Satanistes, vagabonds et hippies dans la Californie des années 1970

11 septembre 2019   •  
Écrit par Lou Tsatsas
Satanistes, vagabonds et hippies dans la Californie des années 1970

Les éditions Anthology republient California Trip, un ouvrage iconique de Dennis Stock, paru dans les années 1970. Un voyage sublimant la contre-culture américaine et son désir de liberté contagieux.

Connu pour son amitié avec James Dean et ses photographies de la scène jazz américaine – comptant notamment des portraits de Billie Holiday et Miles Davis – Dennis Stock a composé en 1970 son California Trip. Une errance dans l’État américain, berceau d’une contre-culture encore jeune. En 2019, les éditions Anthology republient cet ouvrage, devenu objet de collection. « Il s’agit d’un travail remarquablement ésotérique. Il fait le portrait d’une époque et d’un lieu – la Californie des années 1970 – qui était unique au monde », précise Jesse Pollock, directeur du développement des éditions.

Entre portraits spontanés et étranges abstractions, Dennis Stock capte l’identité du territoire. Nous sommes en 1968, et des manifestations fleurissent aux quatre coins du pays. Le peuple se soulève et proteste contre la Guerre du Vietnam, les Afro-Américains organisent le Civil Rights Movements, se battant pour leurs droits. En avril, Martin Luther King Jr est brusquement assassiné, un drame qui divise la nation.
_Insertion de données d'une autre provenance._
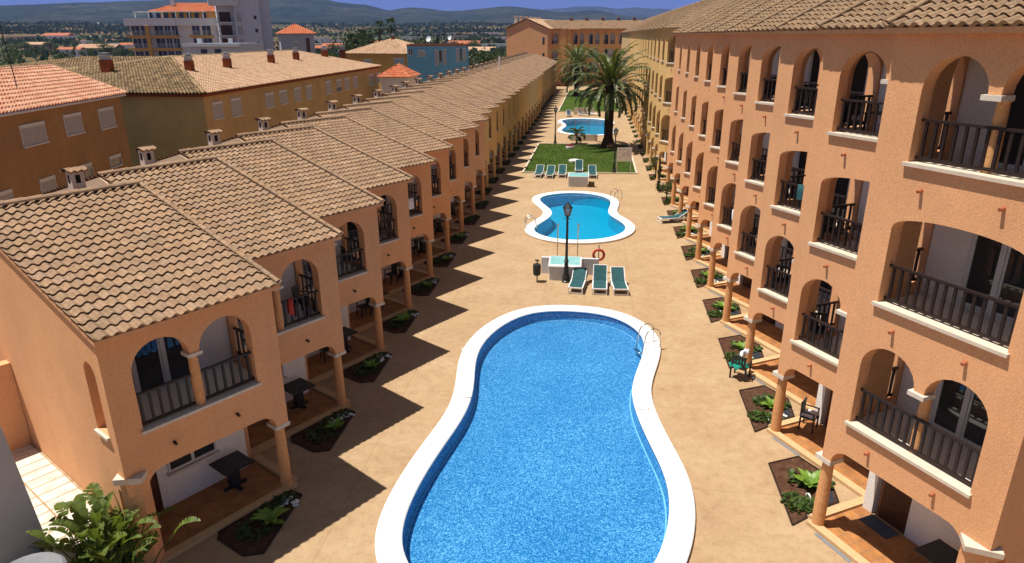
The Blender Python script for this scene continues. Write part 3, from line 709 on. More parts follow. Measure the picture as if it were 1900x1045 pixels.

Des mouvements féministes naissent et osent s’exprimer. En août, le morceau Hey Jude des Beatles sort aux États-Unis, et devient rapidement numéro un des ventes. Une composition adoptée par le mouvement hippie, propageant une idéologie pacifique. Partout, les mœurs évoluent, et la contre-culture, influencée par ce contexte social singulier, croit.

© Dennis Stock / Magnum Photos

Transcender les époques

Surfeurs, satanistes, vagabonds et hippies peuplent alors cette Californie, devenue terre de refuge d’une société insatisfaite. Dès son arrivée sur le territoire, Dennis Stock s’immerge dans cette étrange atmosphère. « Le surréalisme apparaissait partout, la juxtaposition de différentes réalités engendrait le chaos », confiait-il à Magnum Photos. Son boîtier à la main, il capture alors l’essence du territoire, sa liberté farouche et son effervescence, son désordre et sa spiritualité. Avec ses portraits, il sublime la diversité des Californiens et leur incroyable désinvolture. Des clichés accompagnés de créations plus géométriques et minimalistes, représentant un espace en pleine modernisation.

Une certaine intemporalité se dégage de California Trip. Les images semblent capter les désirs profonds des modèles, transcendant ainsi les époques. C’est là le talent de Dennis Stock : il fige l’instant dans un lyrisme inattendu. En observant cette image d’une jeune hippie dansant sur une scène, le photographe expliquait d’ailleurs : « Elle est simplement montée sur cette estrade et a commencé à bouger. Cette image me rappelle le travail d’Henri Cartier-Bresson dans les mouvements de ses cheveux, de ses bras (…) Cette jeune femme est une sorte de ballerine contemporaine, et sa folie représente un fil rouge de mon travail : je ne me moque jamais des gens, et j’admire la beauté. » Un instant fugace, symbole d’une décennie iconique qui, encore aujourd’hui, s’impose comme un fantasme pour les nouvelles générations.

 

California Trip, éditions Anthology, 35 $, 110 p.